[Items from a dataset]
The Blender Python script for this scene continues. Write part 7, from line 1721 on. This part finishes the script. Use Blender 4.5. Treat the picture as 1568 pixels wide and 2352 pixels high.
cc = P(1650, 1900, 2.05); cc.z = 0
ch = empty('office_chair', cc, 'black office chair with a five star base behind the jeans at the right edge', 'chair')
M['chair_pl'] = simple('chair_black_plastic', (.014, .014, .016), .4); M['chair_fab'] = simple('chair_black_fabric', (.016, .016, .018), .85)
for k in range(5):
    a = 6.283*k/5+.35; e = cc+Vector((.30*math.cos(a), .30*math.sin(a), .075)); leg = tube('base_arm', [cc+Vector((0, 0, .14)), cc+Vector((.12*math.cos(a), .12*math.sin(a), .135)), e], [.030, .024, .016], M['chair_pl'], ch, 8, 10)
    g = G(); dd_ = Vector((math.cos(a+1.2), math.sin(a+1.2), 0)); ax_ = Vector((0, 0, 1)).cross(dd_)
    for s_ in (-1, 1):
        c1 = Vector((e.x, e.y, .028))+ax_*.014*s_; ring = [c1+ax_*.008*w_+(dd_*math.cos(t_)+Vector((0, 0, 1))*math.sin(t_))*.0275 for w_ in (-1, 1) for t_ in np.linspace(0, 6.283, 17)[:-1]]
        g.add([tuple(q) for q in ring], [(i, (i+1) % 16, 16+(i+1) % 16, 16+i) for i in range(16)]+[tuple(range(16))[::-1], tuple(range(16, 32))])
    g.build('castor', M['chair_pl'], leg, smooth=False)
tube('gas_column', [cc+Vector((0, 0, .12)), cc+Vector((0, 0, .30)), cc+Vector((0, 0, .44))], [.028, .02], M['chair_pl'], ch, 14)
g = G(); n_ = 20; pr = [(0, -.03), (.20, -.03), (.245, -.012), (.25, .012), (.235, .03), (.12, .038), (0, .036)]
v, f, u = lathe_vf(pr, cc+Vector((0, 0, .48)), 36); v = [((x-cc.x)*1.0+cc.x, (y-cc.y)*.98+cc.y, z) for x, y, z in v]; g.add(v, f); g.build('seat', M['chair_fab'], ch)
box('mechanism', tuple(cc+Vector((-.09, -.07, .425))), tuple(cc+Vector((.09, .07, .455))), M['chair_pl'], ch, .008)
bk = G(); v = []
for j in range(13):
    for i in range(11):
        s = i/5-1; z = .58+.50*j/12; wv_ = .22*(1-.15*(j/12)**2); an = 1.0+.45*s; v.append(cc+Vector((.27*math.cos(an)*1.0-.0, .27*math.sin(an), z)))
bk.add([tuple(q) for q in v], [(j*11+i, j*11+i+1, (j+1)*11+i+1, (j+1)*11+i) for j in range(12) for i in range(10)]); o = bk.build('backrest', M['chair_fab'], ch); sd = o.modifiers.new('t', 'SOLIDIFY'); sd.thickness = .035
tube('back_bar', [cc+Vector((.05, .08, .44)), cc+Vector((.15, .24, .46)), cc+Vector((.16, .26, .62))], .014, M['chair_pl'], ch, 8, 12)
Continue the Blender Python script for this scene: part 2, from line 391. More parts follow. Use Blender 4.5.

**What you will do**
Write out the listing once more, matching it exactly.

**Reply to the task**
The Blender Python script for this scene continues. Write part 7, from line 1721 on. This part finishes the script. Use Blender 4.5. Treat the picture as 1568 pixels wide and 2352 pixels high.
cc = P(1650, 1900, 2.05); cc.z = 0
ch = empty('office_chair', cc, 'black office chair with a five star base behind the jeans at the right edge', 'chair')
M['chair_pl'] = simple('chair_black_plastic', (.014, .014, .016), .4); M['chair_fab'] = simple('chair_black_fabric', (.016, .016, .018), .85)
for k in range(5):
    a = 6.283*k/5+.35; e = cc+Vector((.30*math.cos(a), .30*math.sin(a), .075)); leg = tube('base_arm', [cc+Vector((0, 0, .14)), cc+Vector((.12*math.cos(a), .12*math.sin(a), .135)), e], [.030, .024, .016], M['chair_pl'], ch, 8, 10)
    g = G(); dd_ = Vector((math.cos(a+1.2), math.sin(a+1.2), 0)); ax_ = Vector((0, 0, 1)).cross(dd_)
    for s_ in (-1, 1):
        c1 = Vector((e.x, e.y, .028))+ax_*.014*s_; ring = [c1+ax_*.008*w_+(dd_*math.cos(t_)+Vector((0, 0, 1))*math.sin(t_))*.0275 for w_ in (-1, 1) for t_ in np.linspace(0, 6.283, 17)[:-1]]
        g.add([tuple(q) for q in ring], [(i, (i+1) % 16, 16+(i+1) % 16, 16+i) for i in range(16)]+[tuple(range(16))[::-1], tuple(range(16, 32))])
    g.build('castor', M['chair_pl'], leg, smooth=False)
tube('gas_column', [cc+Vector((0, 0, .12)), cc+Vector((0, 0, .30)), cc+Vector((0, 0, .44))], [.028, .02], M['chair_pl'], ch, 14)
g = G(); n_ = 20; pr = [(0, -.03), (.20, -.03), (.245, -.012), (.25, .012), (.235, .03), (.12, .038), (0, .036)]
v, f, u = lathe_vf(pr, cc+Vector((0, 0, .48)), 36); v = [((x-cc.x)*1.0+cc.x, (y-cc.y)*.98+cc.y, z) for x, y, z in v]; g.add(v, f); g.build('seat', M['chair_fab'], ch)
box('mechanism', tuple(cc+Vector((-.09, -.07, .425))), tuple(cc+Vector((.09, .07, .455))), M['chair_pl'], ch, .008)
bk = G(); v = []
for j in range(13):
    for i in range(11):
        s = i/5-1; z = .58+.50*j/12; wv_ = .22*(1-.15*(j/12)**2); an = 1.0+.45*s; v.append(cc+Vector((.27*math.cos(an)*1.0-.0, .27*math.sin(an), z)))
bk.add([tuple(q) for q in v], [(j*11+i, j*11+i+1, (j+1)*11+i+1, (j+1)*11+i) for j in range(12) for i in range(10)]); o = bk.build('backrest', M['chair_fab'], ch); sd = o.modifiers.new('t', 'SOLIDIFY'); sd.thickness = .035
tube('back_bar', [cc+Vector((.05, .08, .44)), cc+Vector((.15, .24, .46)), cc+Vector((.16, .26, .62))], .014, M['chair_pl'], ch, 8, 12)
Continue the Blender Python script for this scene: part 2, from line 391. More parts follow. Use Blender 4.5.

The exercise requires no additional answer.